**Directive**
Please pull out every line that includes the string "from".

**Material**
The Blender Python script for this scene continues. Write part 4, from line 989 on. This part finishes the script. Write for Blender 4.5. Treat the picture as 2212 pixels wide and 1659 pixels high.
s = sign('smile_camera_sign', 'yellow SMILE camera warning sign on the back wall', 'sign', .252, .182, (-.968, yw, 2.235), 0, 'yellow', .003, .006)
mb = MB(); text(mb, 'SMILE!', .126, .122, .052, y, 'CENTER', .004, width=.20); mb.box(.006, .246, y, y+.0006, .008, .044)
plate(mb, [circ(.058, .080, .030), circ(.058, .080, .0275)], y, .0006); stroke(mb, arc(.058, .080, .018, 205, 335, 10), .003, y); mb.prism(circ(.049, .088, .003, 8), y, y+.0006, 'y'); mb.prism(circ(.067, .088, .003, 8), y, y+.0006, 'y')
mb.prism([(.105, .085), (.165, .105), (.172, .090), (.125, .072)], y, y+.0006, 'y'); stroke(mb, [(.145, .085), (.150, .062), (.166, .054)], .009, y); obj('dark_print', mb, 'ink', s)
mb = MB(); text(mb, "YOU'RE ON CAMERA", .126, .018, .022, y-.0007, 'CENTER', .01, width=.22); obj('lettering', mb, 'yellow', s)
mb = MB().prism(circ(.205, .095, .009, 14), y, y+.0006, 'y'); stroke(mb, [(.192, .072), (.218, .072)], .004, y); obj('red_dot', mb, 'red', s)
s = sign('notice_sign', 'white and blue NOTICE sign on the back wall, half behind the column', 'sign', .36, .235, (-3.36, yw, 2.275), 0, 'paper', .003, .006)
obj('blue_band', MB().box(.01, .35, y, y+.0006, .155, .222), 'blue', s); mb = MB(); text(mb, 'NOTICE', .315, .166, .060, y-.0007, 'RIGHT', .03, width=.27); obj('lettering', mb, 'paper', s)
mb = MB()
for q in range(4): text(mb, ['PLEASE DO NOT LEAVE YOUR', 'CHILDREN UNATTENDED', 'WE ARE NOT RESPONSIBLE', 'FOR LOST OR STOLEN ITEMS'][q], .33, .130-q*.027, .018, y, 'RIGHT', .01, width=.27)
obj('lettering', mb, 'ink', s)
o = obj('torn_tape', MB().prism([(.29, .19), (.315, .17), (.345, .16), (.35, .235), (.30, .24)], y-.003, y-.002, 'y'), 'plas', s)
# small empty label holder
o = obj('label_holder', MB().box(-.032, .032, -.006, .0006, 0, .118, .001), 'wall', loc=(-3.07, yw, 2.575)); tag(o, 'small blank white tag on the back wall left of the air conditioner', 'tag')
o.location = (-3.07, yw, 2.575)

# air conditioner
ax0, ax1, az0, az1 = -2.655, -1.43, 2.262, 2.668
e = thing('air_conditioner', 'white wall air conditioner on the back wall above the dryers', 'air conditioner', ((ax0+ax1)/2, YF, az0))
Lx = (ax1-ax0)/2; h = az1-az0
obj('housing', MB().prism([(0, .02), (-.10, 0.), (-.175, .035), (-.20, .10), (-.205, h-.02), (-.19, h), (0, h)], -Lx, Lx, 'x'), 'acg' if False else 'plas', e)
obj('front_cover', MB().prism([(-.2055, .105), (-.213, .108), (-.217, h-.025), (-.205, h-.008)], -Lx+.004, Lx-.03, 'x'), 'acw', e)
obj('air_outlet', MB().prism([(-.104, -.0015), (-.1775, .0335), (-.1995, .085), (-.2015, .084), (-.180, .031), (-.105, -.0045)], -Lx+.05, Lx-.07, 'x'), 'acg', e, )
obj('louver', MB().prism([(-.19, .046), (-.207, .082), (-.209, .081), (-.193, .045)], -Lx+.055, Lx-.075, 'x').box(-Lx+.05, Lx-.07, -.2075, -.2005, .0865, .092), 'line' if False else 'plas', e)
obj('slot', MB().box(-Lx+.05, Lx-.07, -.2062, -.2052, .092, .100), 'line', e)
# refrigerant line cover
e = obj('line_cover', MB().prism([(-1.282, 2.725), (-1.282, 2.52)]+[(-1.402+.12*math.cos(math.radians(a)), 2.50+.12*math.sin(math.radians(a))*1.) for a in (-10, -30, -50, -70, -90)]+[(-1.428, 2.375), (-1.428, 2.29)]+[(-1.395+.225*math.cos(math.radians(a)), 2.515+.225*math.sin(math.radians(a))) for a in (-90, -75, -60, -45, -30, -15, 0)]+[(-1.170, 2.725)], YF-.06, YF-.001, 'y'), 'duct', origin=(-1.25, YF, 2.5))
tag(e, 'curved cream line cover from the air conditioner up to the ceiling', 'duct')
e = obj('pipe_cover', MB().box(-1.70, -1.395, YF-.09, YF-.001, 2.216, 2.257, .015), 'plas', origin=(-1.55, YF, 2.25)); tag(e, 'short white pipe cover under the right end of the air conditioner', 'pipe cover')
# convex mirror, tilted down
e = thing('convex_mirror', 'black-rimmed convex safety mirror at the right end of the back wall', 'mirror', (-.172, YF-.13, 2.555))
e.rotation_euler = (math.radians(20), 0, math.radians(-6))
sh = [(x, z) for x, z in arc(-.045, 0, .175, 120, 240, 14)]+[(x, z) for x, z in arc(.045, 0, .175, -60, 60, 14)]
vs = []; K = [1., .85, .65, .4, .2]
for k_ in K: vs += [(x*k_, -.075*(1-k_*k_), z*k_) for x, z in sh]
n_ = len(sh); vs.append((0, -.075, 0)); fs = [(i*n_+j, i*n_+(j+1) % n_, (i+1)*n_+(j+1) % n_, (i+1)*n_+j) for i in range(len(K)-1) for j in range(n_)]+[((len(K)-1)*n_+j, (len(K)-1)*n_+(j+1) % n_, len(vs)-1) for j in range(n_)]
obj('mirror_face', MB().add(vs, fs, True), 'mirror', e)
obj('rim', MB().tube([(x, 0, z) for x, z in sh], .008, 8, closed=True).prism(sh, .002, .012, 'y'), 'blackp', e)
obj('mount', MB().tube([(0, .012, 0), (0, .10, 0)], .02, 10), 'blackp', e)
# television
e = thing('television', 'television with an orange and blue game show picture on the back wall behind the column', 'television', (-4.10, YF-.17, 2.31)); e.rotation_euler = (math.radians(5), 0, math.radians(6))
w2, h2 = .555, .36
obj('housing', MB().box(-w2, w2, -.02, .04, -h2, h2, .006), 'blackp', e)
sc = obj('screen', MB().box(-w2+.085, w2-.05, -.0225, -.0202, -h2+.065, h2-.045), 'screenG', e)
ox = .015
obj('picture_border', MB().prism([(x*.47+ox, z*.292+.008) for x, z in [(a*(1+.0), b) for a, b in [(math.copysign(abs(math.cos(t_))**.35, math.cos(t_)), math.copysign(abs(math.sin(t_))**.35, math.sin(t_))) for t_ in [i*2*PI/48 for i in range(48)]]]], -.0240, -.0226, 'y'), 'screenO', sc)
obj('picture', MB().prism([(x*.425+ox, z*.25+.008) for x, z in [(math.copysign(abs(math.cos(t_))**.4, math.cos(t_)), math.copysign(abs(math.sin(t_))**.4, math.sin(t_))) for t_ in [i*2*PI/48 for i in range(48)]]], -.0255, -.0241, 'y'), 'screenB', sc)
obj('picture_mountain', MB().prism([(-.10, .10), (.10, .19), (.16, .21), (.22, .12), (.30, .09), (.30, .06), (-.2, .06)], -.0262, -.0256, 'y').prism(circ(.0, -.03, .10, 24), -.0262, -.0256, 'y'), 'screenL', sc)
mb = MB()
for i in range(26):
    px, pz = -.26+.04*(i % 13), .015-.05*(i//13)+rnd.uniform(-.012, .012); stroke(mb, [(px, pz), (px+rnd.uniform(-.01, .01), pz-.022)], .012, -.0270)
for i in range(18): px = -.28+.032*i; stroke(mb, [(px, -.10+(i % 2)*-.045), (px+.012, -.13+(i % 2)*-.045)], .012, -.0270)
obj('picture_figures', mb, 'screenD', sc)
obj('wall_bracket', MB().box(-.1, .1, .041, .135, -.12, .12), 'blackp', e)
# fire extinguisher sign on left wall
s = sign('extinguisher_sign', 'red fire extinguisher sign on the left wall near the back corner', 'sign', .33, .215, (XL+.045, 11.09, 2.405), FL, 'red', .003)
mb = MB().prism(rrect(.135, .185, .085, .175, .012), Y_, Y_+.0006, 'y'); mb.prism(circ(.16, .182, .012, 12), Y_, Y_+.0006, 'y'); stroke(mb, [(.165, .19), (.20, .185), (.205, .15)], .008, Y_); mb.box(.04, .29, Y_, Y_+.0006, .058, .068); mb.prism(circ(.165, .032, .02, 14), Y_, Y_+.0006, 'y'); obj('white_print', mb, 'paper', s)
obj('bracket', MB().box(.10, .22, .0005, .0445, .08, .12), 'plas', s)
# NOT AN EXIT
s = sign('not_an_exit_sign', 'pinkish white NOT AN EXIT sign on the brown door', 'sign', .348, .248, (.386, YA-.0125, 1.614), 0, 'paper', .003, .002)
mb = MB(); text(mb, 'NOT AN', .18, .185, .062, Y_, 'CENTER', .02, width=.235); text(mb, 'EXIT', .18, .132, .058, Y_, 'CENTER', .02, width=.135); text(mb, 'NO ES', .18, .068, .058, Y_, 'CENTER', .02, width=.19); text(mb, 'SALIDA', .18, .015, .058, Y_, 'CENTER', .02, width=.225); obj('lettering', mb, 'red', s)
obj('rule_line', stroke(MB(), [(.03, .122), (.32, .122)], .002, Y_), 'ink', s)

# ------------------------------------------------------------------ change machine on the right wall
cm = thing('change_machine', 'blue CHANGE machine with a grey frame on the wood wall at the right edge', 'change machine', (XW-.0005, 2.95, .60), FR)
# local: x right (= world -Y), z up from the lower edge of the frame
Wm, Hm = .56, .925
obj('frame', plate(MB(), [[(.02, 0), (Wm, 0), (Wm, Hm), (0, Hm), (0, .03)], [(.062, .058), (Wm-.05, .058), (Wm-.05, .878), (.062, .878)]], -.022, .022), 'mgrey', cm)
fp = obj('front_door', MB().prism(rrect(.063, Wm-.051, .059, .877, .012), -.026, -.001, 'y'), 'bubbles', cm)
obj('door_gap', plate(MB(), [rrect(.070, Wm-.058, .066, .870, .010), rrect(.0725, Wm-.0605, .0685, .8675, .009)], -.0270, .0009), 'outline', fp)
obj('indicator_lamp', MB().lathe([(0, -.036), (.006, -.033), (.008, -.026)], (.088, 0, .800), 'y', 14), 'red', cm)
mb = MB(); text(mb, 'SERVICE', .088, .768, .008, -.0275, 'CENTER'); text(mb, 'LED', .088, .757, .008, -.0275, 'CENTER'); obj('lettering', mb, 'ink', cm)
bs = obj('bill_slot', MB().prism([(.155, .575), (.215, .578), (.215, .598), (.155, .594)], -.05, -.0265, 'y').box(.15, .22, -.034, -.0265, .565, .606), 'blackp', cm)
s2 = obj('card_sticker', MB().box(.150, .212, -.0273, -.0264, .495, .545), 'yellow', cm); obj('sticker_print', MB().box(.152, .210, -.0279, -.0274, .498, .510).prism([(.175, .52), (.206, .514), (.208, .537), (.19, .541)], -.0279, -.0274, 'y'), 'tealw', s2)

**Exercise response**
The Blender Python script for this scene continues. Write part 4, from line 989 on. This part finishes the script. Write for Blender 4.5. Treat the picture as 2212 pixels wide and 1659 pixels high.
tag(e, 'curved cream line cover from the air conditioner up to the ceiling', 'duct')
# local: x right (= world -Y), z up from the lower edge of the frame